Le fracas du temps
Il est difficile encore aujourd'hui de se représenter ce que pouvait être réellement la vie sous dictature communiste - en l'occurrence, ici, celle des artistes sous la férule stalinienne. Staline les surveillait de près : il fallait obéir, sinon.
Un trait de plume du tyran vous condamnait à mort. Et quand un des plus grands musiciens de l'époque, jusque-là plutôt en faveur, découvre un matin dans La Pravda un article qui le démolit, il sait que ses jours sont comptés.
Il s'agit de Dimitri Chostakovitch. On est en 1936. Et la question essentielle, cruciale, que pose ce nouveau roman de Julian Barnes, c'est : que fallait-il faire ? Et en corollaire, qu'est-ce que moi j'aurais fait ?

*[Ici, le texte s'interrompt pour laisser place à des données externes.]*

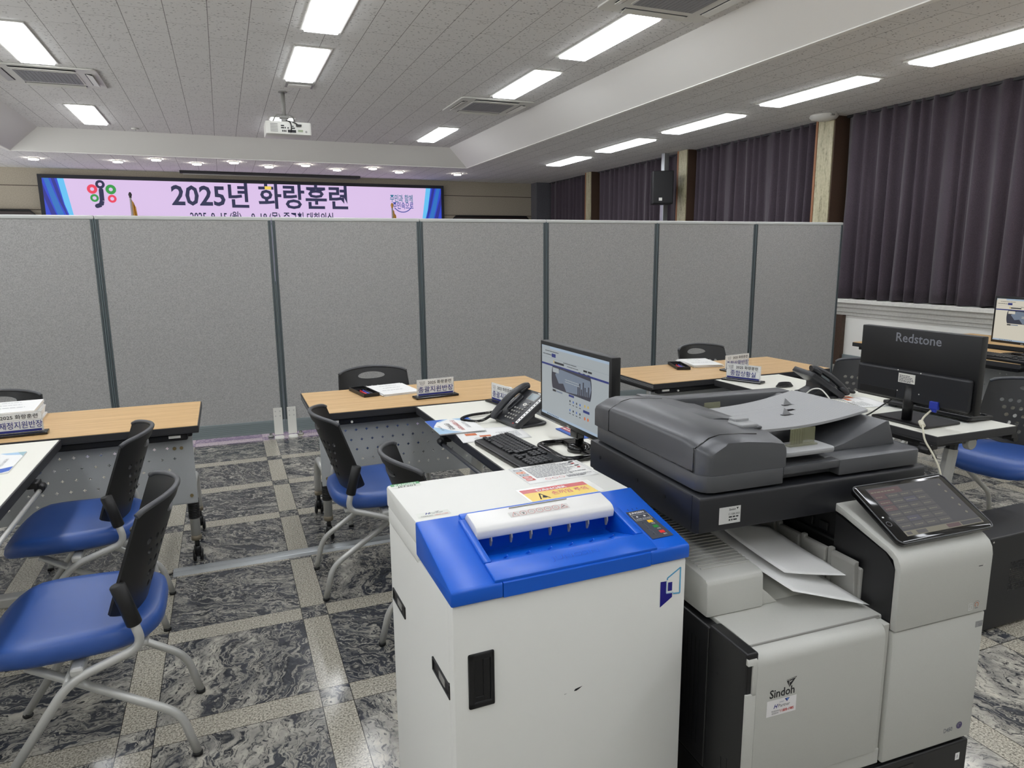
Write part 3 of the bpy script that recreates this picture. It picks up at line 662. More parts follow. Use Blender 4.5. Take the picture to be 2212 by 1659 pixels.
# ------------------------------------------------------------------ chairs
M_SHELL = mat('black_chair_shell', (20, 20, 21), 0.40, bump=0.08, gscale=1200)
def make_chair():
    t = T('stacking_chair', '', 'chair', group='blue stacking chairs with black perforated backs')
    # seat cushion
    bm = N(); n = 44
    prof = [(.80, .405), (.93, .410), (.985, .424), (1.0, .442), (.985, .458), (.93, .468), (.80, .472), (.5, .470), (.2, .469)]
    tmp = bmesh.new(); rings = []
    for sc, z in prof:
        R = []
        for k in range(n):
            a = 2*math.pi*k/n; ca, sa = math.cos(a), math.sin(a); q = 1/((abs(ca)**3.4+abs(sa)**3.4)**(1/3.4))
            x = .292+.236*q*ca*sc; y = .232*q*sa*sc*(1.0+.05*(ca))
            dz = -.030*max(0, (x-.42)/.09)**2 + .006*max(0, (abs(y)-.12)/.1)**2*(1 if z > .45 else 0)+(.012*max(0, (.12-x)/.09) if z > .45 else 0)
            R.append(tmp.verts.new((x, y, z+dz)))
        rings.append(R)
    for a, b in zip(rings, rings[1:]):
        for k in range(n): tmp.faces.new((a[k], a[(k+1) % n], b[(k+1) % n], b[k])).smooth = True
    tmp.faces.new(rings[0]); tmp.faces.new(rings[-1]).smooth = True; merge(bm, tmp)
    O('seat', bm, M_SEAT, t, smooth=70)
    bm = N(); box(bm, .10, -.17, .385, .44, .17, .406, .008); box(bm, .25, -.245, .372, .285, .245, .398, .008); O('seat_frame', bm, M_STEEL, t)
    # perforated back shell, curved around the sitter, with a hand slot
    NU, NV = 60, 44
    holes = [(.5, 38/NV, .20, .062)]
    for r, (jv, cnt) in enumerate(((29, 9), (24, 8), (19, 7), (14, 6), (9, 5))):
        for i in range(cnt):
            holes.append(((30+round((i-(cnt-1)/2)*5.0*2)/2*1.0)/NU, jv/NV, 1.32/NU, 1.38/NV))
    def inside(u, v): return any(((u-a)/p)**2+((v-b)/q)**2 < 1 for a, b, p, q in holes)
    bm = N(); tmp = bmesh.new(); g = {}
    cell = {(i, j): not inside((i+.5)/NU, (j+.5)/NV) for i in range(NU) for j in range(NV)}
    def pos(u, v):
        c = 2*u-1; hw = .222-.018*v-.02*(1-v)**6
        ztop = .812-.016*c*c-.010*abs(c)**18; zbot = .468+.05*abs(c)**3
        z = zbot+(ztop-zbot)*v
        x = .0+(.81-z)*.36-.05*(.81-z)**2+.085*c*c
        return (x, c*hw, z)
    for i in range(NU+1):
        for j in range(NV+1):
            nb = [cell[k] for k in ((i-1, j-1), (i, j-1), (i-1, j), (i, j)) if k in cell]
            if not any(nb): continue
            u, v = i/NU, j/NV
            if not all(nb):
                for a, b, p, q in holes:
                    e = math.sqrt(((u-a)/p)**2+((v-b)/q)**2)
                    if .35 < e < 1.9: u = a+(u-a)/e; v = b+(v-b)/e; break
            g[(i, j)] = tmp.verts.new(pos(u, v))
    for (i, j), k in cell.items():
        if k: tmp.faces.new((g[(i, j)], g[(i+1, j)], g[(i+1, j+1)], g[(i, j+1)])).smooth = True
    bmesh.ops.recalc_face_normals(tmp, faces=tmp.faces[:]); bmesh.ops.solidify(tmp, geom=tmp.faces[:], thickness=.009); merge(bm, tmp)
    O('backrest', bm, M_SHELL, t, smooth=40)
    bm = N(); pts = [(lambda q: (q[0]-.004, q[1], q[2]+.003))(pos(k/30, 1.0)) for k in range(31)]; tube(bm, pts, .0085, 8); O('back_rim', bm, M_DARK, t)
    for s in (-1, 1):
        bm = N(); cyl(bm, (.118, s*.235, .49), (.152, s*.226, .612), .0205, 18, bev=.004); O('pivot_sleeve', bm, M_SHELL, t)
        bm = N(); tube(bm, fillet([(.124, s*.235, .51), (.102, s*.237, .425), (.288, s*.240, .362), (.53, s*.245, .010)], .055), .0125, 14); lg = O('leg', bm, M_STEEL, t)
        bm = N(); cyl(bm, (.53, s*.245, .0), (.5225, s*.2447, .012), .0145, 14); O('foot_cap', bm, M_BLACK, lg)
        bm = N(); tube(bm, fillet([(.40, s*.165, .388), (.035, s*.168, .150), (.0, s*.168, .010)], .05), .0125, 14); lg = O('leg', bm, M_STEEL, t)
        bm = N(); cyl(bm, (0, s*.168, 0), (0, s*.168, .012), .0145, 14); O('foot_cap', bm, M_BLACK, lg)
    bm = N(); cyl(bm, (.295, -.24, .352), (.295, .24, .352), .011, 12); O('cross_tube', bm, M_STEEL, t)
    return t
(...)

Le fracas du temps est bien un roman - même si tous les faits sont avérés :
Les hallucinantes conversations avec Staline, les comparutions devant des « juges » qui ne savent même pas lire une partition. On a beaucoup critiqué Chostakovitch d'avoir cautionné le régime, d'avoir été un « collabo ». Mais on ne doit pas oublier qu'il risquait sa vie mais aussi celle de sa femme, celle de ses enfants et celle de sa mère ! Un romancier peut aller plus loin que l'historien dans l'exploration de l'âme d'un immense artiste, un être complexe, attachant, qui se débattait comme il pouvait dans le chaos de son époque, en essayant de ne pas renoncer à « sa » musique.
Oui, que fallait-il faire ? Julian Barnes nous laisse trouver les réponses.